Make a better flight simulator for safer skies
The motion of most flight simulators is more like that of a rocking chair than an airplane. That's fine for simulating a flight where the most severe event is a shortage of Diet Coke. Not so good for training pilots to regain control in actual emergencies.
"It's one thing to push some buttons in a cockpit. It's quite another to do it while you are spinning," says Metin Yaras, chair of Carleton's department of mechanical and aerospace engineering.
The goal of its Simulator Project is to create a more realistic flight experience. The simulator's spherical cockpit was designed so that there are no restrictions to movement. It will go up, down, forward, backward, and side to side and will spin in any direction. Its visual system projects images onto spherical surfaces, as opposed to the flat displays of most simulators, further enhancing realism.
More than 200 engineering students have contributed to the project, facing many challenges in the decade since its inception. Finding space for the 4.3-metre-tall structure meant digging a pit in a lab. Students had to write their own software, manufacture their own parts, and design a system of sensors and cameras to track the cockpit's orientation.
"Another major challenge is that, because the cockpit can spin, we can't have any mechanical attachments to it for power, data exchange, or ventilation," says engineering professor Robert Langlois, the project manager.
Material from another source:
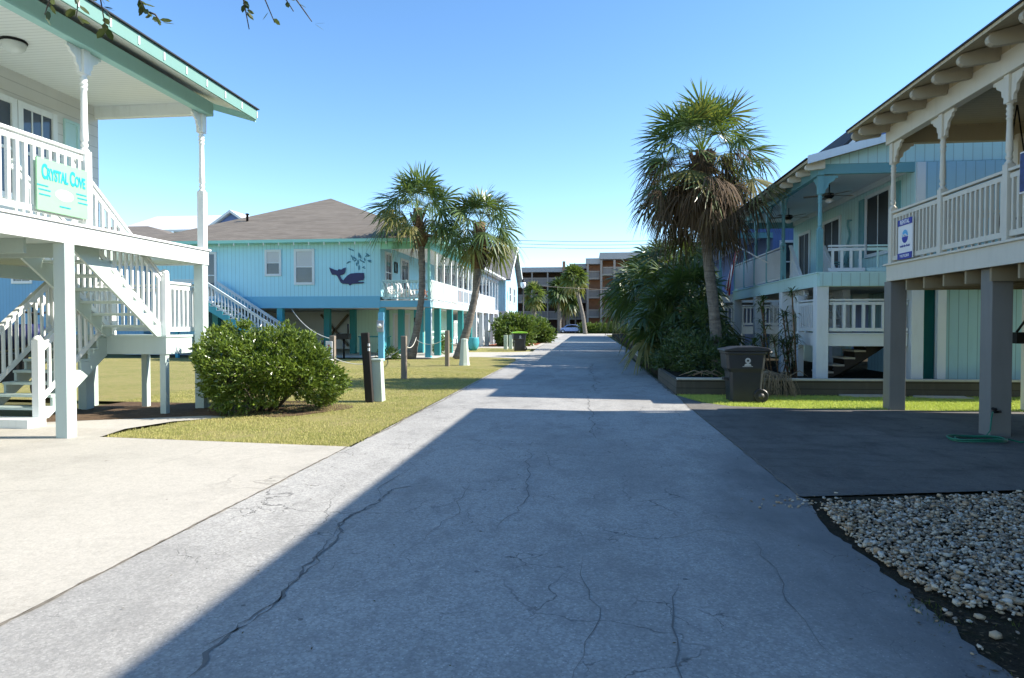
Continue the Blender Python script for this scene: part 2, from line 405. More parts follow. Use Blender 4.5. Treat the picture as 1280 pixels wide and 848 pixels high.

Construction of the simulator began last September and should be completed within two years. "If it does everything we think it can do, it will have all kinds of applications," says Langlois, who envisions it being used in education, for research, and to train commercial, military, and aerobatic pilots.
Better simulators make for safer skies. So does the experience gained by the hundreds of student engineers who worked on this project, says Langlois. "The contribution to the simulation industry goes far beyond this simulator."